Saturday 18 April 2015

Some thoughts on Record Store Day...

This might end up a bit freeform, i apologise in advance in case this gets a bit meandering.

Saturday 18th April 2015 is the first Record Store Day for a few years that i haven't partaken of. It isn't especially down to a lack of enthusiasm, more the fact that i was working my 33rd consecutive Saturday. But moaning about your work patterns doesn't make for an interesting music blog, so i'll air a few concerns i have about the event.

There have been a few voices who have aired irritations with RSD as a concept. The spectre of the buyers who purchase only for instant resale (generally for the most commercial or marketable acts) are of huge irritation to many bloggers and Twitter users. I can't say i approve of the actions of those who buy only to resell, but the capitalist society we live in dictates that people will exploit a market. Personally, i lay more blame at the door of those who buy from eBay and the like at massively inflated prices. It is the same argument as those who declare irritation at the high cost resale of gig tickets. I can understand the urge to attend a gig, but less so to own something that it is probably possible to own on another format at a fraction of the cost. 

Part of the hysteria is generated by the ridiculously limited runs of some titles which will obviously be huge sellers and the blame for this has to be laid at the door of the major labels. As an example Tony's Muziekhuis (probably Belgium's largest independent record shop - https://www.facebook.com/TonysMuziekhuis) posted on Facebook in the week preceding RSD15 that they were not expecting to receive any copies of the Foo Fighters 10" EP and that there were only 25 copies being made available to the whole of Belgium. This is a state of affairs which benefits (at most) 25 people, whilst leaving hundreds disappointed. But how can this be seen as A Good Thing by anybody? Surely leaving the market to cope with a fraction of the product it needs to meet demand is just crap business. It isn't as if RSD products should be making anybody a loss - given the high retail prices, there should easily be enough value in there for everyone along the food chain to take their cut. Three or four times as much product of a highly desirable title means three or four times more people get to enjoy it, the retailers take more money, the distributors, record companies and bands make more money. Unless i'm very much mistaken, everyone would be a winner. So why the bullshit just to create hysteria?

Another factor that irritates me is the sheer mass of releases which are aimed squarely at the 6 Music audience. Don't get me wrong, i think 6 Music has its place, but a huge majority of the RSD releases over recent years have been aimed at squarely at middle aged white men who always wanted a job on the NME to sneer at anything they didn't think was cool enough. Dance, most electronica and pop all get squarely ignored because they are deemed unworthy by the illuminati who like all the cool music that you should like. The sort of thing you should like (and therefore buy on RSD) is a one sided 7" reissue of a b-side which features one of Husker Du belching.
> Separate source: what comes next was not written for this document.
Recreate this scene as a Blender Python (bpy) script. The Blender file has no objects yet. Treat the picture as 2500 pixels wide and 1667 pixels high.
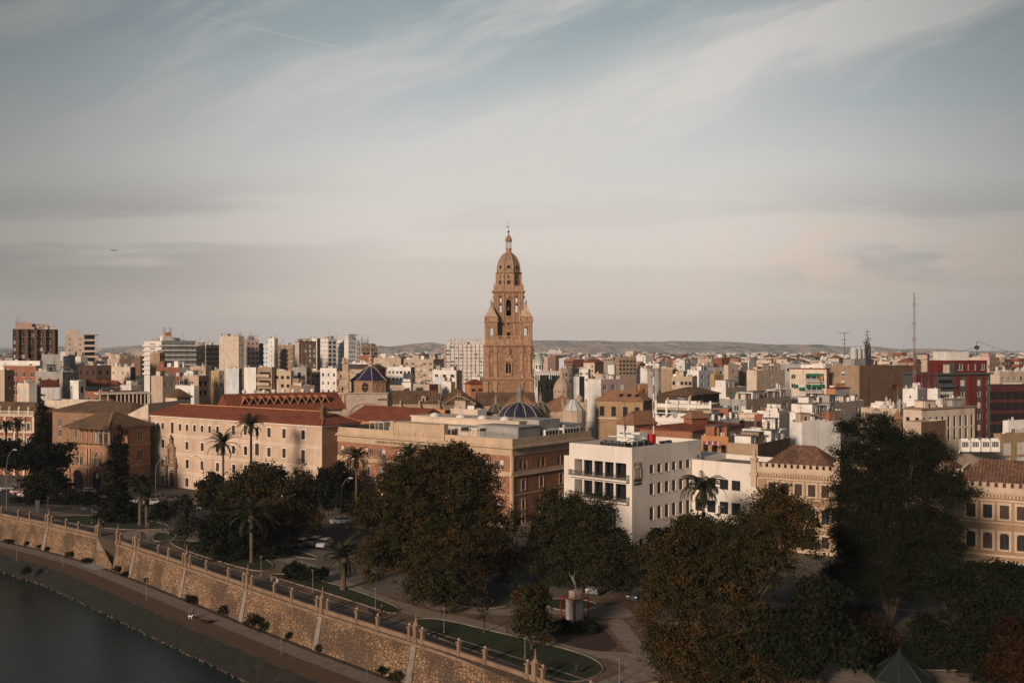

I have been quite underwhelmed with some of the releases i've purchased on previous RSDs. I'd like to think that if somebody is going to go to the trouble of repressing something that it would be worth listening to and a banal remix of something isn't worth shelling out bordering on a tenner for a 7". By far the best release i've bought was the Bis LP from 2014 (Data Panik Etcetera), which is a solid album and i didn't resent spending £20 on it.

Thanks to the likes of Last Shop Standing, i am frequently told that new record shops are opening regularly. Sadly this isn't the case in the West of England. We have lost Head in Weston-super-Mare and Acorn Music in Yeovil over the past year and to my knowledge no new shops have opened in their place.

Of course, these gripes also sidestep the sheer hell of how normal British values of personal space and queueing disappear for the morning of RSD as we flick through boxes full of obscure reissues that just might be obscure for a reason.

Well done for reading this far. I had originally intended to write a list of RSD issues i'd like to see, but i'll add that to another post.